First problem: procedural thinking has been applied to a problem that is about sets. Read on.
Second problem, the query ...
SELECT COUNT(mac) as cnt, GROUP_CONCAT(id) AS ids
FROM $table
GROUP BY mac
HAVING cnt > 1 ;
is malformed in two ways. First, MySQL will let you Group By a column you are also aggregating, but you shouldn't do it, and second, since the aim of the query is to find IDs of dupe mac values in the table for subsequent processing so you can delete all except the first of each group, turning those values into a comma-delimited string is the most inefficient way possible of collecting and processing those IDs---as all the subsequent awkward string processing procedural code painfully shows.
Third problem, the table is malformed. There are multiple logins, each belonging to a particular mac address. Fundamental rules of normalisation say there must be two tables, a parent table for unique mac addresses and whatever info unique to those macs must be preserved, and a child table with a row for each connection event and a mac column which relates each such row to its mac table parent row. You've not graced us with the current table DDL, so I'll just sketch the basics of what's needed from what can be gleaned from your post ...
create table macs( mac primary key, ... )
create table logins( id primary key auto_increment, mac foreign key referencing mac, name, ts timestamp, ... )
You've not clarified whether `name` is unique to each mac, or can vary across logins for a particular mac. I've assumed the latter but for what follows it doesn't matter.

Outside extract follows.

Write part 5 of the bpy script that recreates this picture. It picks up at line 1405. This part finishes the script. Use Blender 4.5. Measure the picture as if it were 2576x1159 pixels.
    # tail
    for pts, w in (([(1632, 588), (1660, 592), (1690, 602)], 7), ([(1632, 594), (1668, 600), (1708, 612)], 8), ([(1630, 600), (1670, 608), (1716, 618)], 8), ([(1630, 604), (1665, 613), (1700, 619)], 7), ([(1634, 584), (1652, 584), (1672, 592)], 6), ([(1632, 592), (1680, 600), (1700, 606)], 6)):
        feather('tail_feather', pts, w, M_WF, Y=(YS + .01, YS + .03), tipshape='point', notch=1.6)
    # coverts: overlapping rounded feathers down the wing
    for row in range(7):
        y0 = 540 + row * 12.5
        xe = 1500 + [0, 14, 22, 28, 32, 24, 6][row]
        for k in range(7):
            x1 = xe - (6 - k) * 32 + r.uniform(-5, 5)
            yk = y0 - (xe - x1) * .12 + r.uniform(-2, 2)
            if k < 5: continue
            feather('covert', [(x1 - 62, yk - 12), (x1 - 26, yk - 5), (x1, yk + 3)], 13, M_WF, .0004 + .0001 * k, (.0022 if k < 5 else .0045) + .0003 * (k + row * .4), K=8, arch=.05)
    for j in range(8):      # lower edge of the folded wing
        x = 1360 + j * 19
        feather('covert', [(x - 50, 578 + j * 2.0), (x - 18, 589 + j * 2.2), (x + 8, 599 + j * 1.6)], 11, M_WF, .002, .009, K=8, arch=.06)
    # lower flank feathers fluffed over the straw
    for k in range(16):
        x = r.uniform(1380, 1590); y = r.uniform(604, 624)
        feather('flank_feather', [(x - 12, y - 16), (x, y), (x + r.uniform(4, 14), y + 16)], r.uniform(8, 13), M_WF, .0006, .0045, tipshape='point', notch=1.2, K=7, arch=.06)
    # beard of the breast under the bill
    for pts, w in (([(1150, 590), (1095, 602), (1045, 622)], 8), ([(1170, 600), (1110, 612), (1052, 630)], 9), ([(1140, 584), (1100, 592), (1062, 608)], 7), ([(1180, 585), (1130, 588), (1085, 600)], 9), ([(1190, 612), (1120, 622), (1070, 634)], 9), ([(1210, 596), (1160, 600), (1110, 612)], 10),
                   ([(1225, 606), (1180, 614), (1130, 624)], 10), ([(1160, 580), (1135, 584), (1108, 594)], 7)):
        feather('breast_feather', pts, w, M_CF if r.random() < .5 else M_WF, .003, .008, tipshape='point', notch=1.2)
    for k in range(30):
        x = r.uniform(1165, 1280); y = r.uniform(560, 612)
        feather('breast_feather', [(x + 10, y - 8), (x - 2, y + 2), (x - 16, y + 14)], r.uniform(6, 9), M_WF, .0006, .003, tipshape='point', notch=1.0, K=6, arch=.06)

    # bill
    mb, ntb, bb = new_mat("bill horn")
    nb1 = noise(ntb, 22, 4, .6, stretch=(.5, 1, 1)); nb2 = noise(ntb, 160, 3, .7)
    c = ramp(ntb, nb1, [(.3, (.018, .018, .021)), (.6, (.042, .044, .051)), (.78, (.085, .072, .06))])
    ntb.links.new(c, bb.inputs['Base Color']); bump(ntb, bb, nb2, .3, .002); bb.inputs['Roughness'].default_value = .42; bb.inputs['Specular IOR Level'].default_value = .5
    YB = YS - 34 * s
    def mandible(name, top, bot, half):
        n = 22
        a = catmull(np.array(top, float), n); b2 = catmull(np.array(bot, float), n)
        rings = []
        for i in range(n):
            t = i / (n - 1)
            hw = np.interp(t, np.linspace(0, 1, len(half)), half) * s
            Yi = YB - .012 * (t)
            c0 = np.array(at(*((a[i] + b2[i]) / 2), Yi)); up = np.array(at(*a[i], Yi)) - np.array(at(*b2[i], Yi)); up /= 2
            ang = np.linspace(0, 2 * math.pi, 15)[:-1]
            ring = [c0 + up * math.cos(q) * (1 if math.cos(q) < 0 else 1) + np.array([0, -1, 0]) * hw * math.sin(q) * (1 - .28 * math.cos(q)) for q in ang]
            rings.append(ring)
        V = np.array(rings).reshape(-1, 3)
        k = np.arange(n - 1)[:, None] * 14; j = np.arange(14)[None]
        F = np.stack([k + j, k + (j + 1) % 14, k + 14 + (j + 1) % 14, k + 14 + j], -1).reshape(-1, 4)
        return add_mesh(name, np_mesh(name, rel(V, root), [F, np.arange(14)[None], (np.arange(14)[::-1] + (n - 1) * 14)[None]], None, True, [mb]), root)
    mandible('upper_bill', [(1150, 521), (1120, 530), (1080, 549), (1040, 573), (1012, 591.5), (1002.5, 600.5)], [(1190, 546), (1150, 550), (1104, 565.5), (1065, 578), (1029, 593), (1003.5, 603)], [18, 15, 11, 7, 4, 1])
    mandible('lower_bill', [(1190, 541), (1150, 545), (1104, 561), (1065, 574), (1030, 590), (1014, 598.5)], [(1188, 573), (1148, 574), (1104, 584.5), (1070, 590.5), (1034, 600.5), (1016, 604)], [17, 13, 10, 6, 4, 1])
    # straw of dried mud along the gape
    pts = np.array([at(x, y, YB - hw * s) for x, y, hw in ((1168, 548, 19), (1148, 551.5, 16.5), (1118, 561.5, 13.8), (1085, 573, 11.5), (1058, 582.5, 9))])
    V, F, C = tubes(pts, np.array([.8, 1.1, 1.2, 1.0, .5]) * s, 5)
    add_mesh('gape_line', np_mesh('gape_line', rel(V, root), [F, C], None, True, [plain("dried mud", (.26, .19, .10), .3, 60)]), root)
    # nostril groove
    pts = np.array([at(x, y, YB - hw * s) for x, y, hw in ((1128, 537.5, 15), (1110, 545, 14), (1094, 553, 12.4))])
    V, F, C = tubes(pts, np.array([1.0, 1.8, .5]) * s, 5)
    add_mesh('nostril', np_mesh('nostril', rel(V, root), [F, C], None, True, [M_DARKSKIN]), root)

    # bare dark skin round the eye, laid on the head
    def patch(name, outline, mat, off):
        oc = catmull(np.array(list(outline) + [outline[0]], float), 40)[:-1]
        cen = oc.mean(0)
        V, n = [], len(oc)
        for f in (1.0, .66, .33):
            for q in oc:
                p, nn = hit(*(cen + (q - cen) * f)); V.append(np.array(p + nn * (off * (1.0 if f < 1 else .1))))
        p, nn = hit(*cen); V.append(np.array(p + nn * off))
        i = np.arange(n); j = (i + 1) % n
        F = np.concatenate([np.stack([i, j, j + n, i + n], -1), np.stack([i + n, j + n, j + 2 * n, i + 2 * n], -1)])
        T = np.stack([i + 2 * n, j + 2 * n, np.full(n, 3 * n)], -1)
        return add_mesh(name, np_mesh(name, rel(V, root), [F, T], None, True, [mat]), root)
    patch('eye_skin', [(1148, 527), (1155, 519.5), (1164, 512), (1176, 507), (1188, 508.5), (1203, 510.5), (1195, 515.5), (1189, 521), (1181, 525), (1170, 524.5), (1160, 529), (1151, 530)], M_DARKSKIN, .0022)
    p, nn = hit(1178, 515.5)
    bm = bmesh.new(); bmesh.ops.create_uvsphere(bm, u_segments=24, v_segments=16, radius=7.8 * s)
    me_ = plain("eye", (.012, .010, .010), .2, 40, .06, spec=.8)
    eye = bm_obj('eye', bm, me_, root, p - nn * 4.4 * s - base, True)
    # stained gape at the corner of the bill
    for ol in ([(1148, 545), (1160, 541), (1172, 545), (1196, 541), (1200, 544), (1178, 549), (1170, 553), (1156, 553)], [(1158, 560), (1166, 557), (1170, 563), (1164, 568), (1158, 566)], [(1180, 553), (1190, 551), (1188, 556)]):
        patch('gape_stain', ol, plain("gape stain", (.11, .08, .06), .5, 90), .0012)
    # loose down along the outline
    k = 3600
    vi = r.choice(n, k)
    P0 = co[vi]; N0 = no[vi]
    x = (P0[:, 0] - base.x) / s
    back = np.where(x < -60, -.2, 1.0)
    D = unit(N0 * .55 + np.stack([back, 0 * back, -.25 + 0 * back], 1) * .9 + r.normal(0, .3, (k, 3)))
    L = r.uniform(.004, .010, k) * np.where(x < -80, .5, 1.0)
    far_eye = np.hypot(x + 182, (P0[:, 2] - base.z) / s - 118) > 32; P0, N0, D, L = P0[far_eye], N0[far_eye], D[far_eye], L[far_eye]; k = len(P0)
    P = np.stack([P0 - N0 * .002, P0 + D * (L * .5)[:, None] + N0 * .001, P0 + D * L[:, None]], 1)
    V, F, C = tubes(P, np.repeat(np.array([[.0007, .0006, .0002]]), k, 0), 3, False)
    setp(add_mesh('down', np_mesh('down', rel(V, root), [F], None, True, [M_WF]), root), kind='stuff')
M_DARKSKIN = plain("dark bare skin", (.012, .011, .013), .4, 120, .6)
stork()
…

Now the first login for each mac is ...
select mac, min(id) as first
from logins
group by mac;
Deleting all logins except the first for each mac is an exclusion join from logins to the above set of first logins ...
delete logins
from logins
left join (
select mac, min(id) as first
from logins
group by mac
) as f on logins.id=f.first
where f.first is null;
Making that selection per day is a trivial enhancement ...
delete logins
from logins
left join (
select mac, date(ts) as theday, min(id) as first
from logins
group by mac, theday
) as f on logins.id=f.first
where f.first is null;
Edited 1 time(s). Last edit at 11/20/2016 11:46AM by Peter Brawley.